> REQUIREMENTS
Exactly repeat the material, dropping only the pictures.

> SOURCE EXCERPT
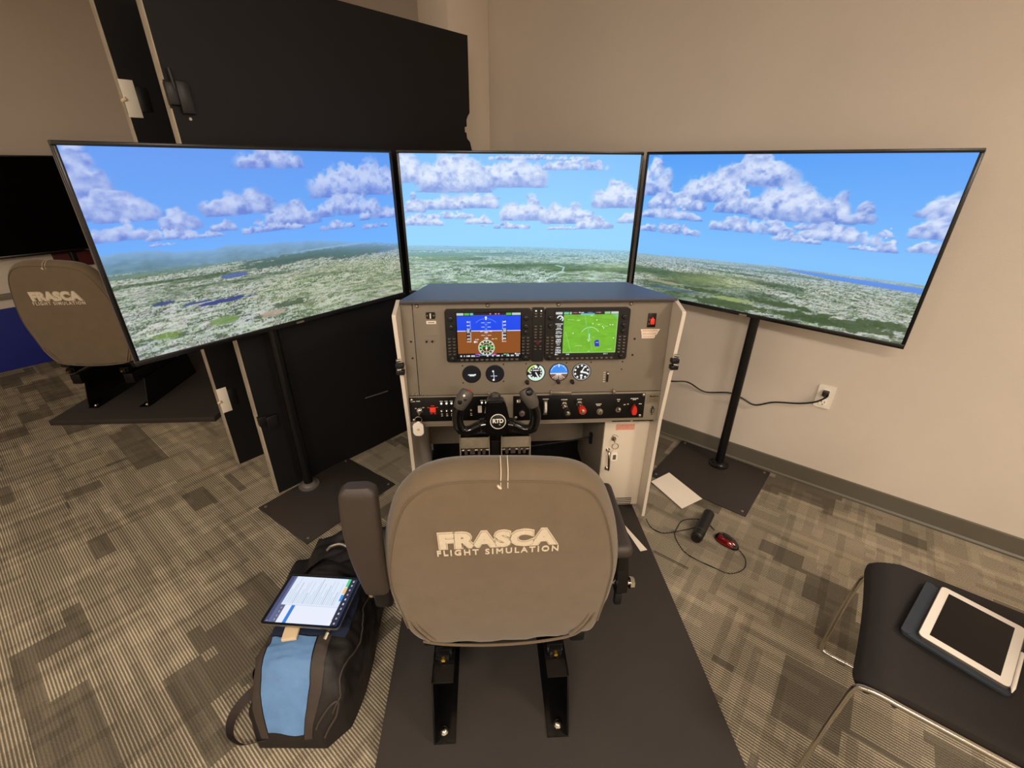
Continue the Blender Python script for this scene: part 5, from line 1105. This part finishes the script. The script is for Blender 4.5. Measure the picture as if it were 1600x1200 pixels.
for yy, s in ((-.014, 1), (Wd - .035, -1)):
    dz_ = 0 if s > 0 else -.045
    pts = catmull([(D_ - .02, yy, .44 + dz_), (.30, yy, .442 + dz_), (.10, yy, .443 + dz_), (.045, yy, .443 + dz_), (.012, yy, .432 + dz_), (.004, yy, .40 + dz_)], 6)[:-1] + catmull([(.004, yy, .40 + dz_), (-.004, yy, .25), (-.010, yy, .08), (-.012, yy, .035), (-.006, yy, .014), (.022, yy, .0085)], 6)[:-1] + [Vector((.022, yy, .0085)), Vector((D_ + .03, yy, .0085))]
    part('side_frame', MB().tube(pts, .0068, 12), 'chrome', gc)
    part('glide', MB().box(.04, .065, yy - .008, yy + .008, .001, .008, .002), 'greyp', gc)
    part('back_tube', MB().tube(catmull([(D_ + .028, yy, .0085), (D_ + .045, yy, .03), (D_ + .02, yy, .44), (D_ + .07, yy, .75), (D_ + .10, yy, .90)], 6), .0078, 12), 'chrome', gc)
mb = MB()
for x in (.08, .40): mb.tube([(x, -.014, .436), (x, .01, .420), (x, Wd - .01, .420), (x, Wd + .012, .436)], .007, 10)
part('cross_bar', mb, 'blackm', gc, kind='stuff')
tz = .463
cs = root('tablet_case', (0, 0, 0), (1.184, .766, tz), .667, 'slate grey folio case open under the white tablet on the guest chair', 'case')
part('case_back', MB().rrect(-.136, .112, -.090, .116, .014, 0, .005, 'xy'), 'case', cs)
part('case_spine', MB().rrect(-.134, .110, .096, .116, .008, .004, .010, 'xy'), 'case', cs)
part('case_lip', MB().tube(catmull([(-.134, -.08, .006), (-.1355, .02, .006), (-.134, .10, .008)], 6), .0016, 8), 'case', cs)
wt = tablet('tablet', (1.184, .766, tz + .0055), .667, (0, 0, 0), .240, .170, .0075, 'screw', 'white-framed tablet with dark screen on the guest chair', 'tabwhite')
part('display_screen', MB().box(-.099, .099, -.0655, .0655, .0083, .0088), 'glass', wt)
part('home_button', MB().cyl((.109, 0, .0083), (.109, 0, .0090), .005, seg=16), 'tabwhite', wt)
pn = root('stylus_pen', (0, 0, 0), (1.202, .667, tz + .0055), .667 + PI, 'white stylus pen beside the white tablet at the picture edge', 'pen')
part('pen_barrel', MB().cyl((-.07, 0, .0048), (.06, 0, .0048), .0045, seg=14), 'tabwhite', pn); part('pen_tip', MB().cyl((.06, 0, .0048), (.078, 0, .0048), .0045, .001, 14), 'tabwhite', pn)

> FINAL RESULT
Continue the Blender Python script for this scene: part 5, from line 1105. This part finishes the script. The script is for Blender 4.5. Measure the picture as if it were 1600x1200 pixels.
for yy, s in ((-.014, 1), (Wd - .035, -1)):
    dz_ = 0 if s > 0 else -.045
    pts = catmull([(D_ - .02, yy, .44 + dz_), (.30, yy, .442 + dz_), (.10, yy, .443 + dz_), (.045, yy, .443 + dz_), (.012, yy, .432 + dz_), (.004, yy, .40 + dz_)], 6)[:-1] + catmull([(.004, yy, .40 + dz_), (-.004, yy, .25), (-.010, yy, .08), (-.012, yy, .035), (-.006, yy, .014), (.022, yy, .0085)], 6)[:-1] + [Vector((.022, yy, .0085)), Vector((D_ + .03, yy, .0085))]
    part('side_frame', MB().tube(pts, .0068, 12), 'chrome', gc)
    part('glide', MB().box(.04, .065, yy - .008, yy + .008, .001, .008, .002), 'greyp', gc)
    part('back_tube', MB().tube(catmull([(D_ + .028, yy, .0085), (D_ + .045, yy, .03), (D_ + .02, yy, .44), (D_ + .07, yy, .75), (D_ + .10, yy, .90)], 6), .0078, 12), 'chrome', gc)
mb = MB()
for x in (.08, .40): mb.tube([(x, -.014, .436), (x, .01, .420), (x, Wd - .01, .420), (x, Wd + .012, .436)], .007, 10)
part('cross_bar', mb, 'blackm', gc, kind='stuff')
tz = .463
cs = root('tablet_case', (0, 0, 0), (1.184, .766, tz), .667, 'slate grey folio case open under the white tablet on the guest chair', 'case')
part('case_back', MB().rrect(-.136, .112, -.090, .116, .014, 0, .005, 'xy'), 'case', cs)
part('case_spine', MB().rrect(-.134, .110, .096, .116, .008, .004, .010, 'xy'), 'case', cs)
part('case_lip', MB().tube(catmull([(-.134, -.08, .006), (-.1355, .02, .006), (-.134, .10, .008)], 6), .0016, 8), 'case', cs)
wt = tablet('tablet', (1.184, .766, tz + .0055), .667, (0, 0, 0), .240, .170, .0075, 'screw', 'white-framed tablet with dark screen on the guest chair', 'tabwhite')
part('display_screen', MB().box(-.099, .099, -.0655, .0655, .0083, .0088), 'glass', wt)
part('home_button', MB().cyl((.109, 0, .0083), (.109, 0, .0090), .005, seg=16), 'tabwhite', wt)
pn = root('stylus_pen', (0, 0, 0), (1.202, .667, tz + .0055), .667 + PI, 'white stylus pen beside the white tablet at the picture edge', 'pen')
part('pen_barrel', MB().cyl((-.07, 0, .0048), (.06, 0, .0048), .0045, seg=14), 'tabwhite', pn); part('pen_tip', MB().cyl((.06, 0, .0048), (.078, 0, .0048), .0045, .001, 14), 'tabwhite', pn)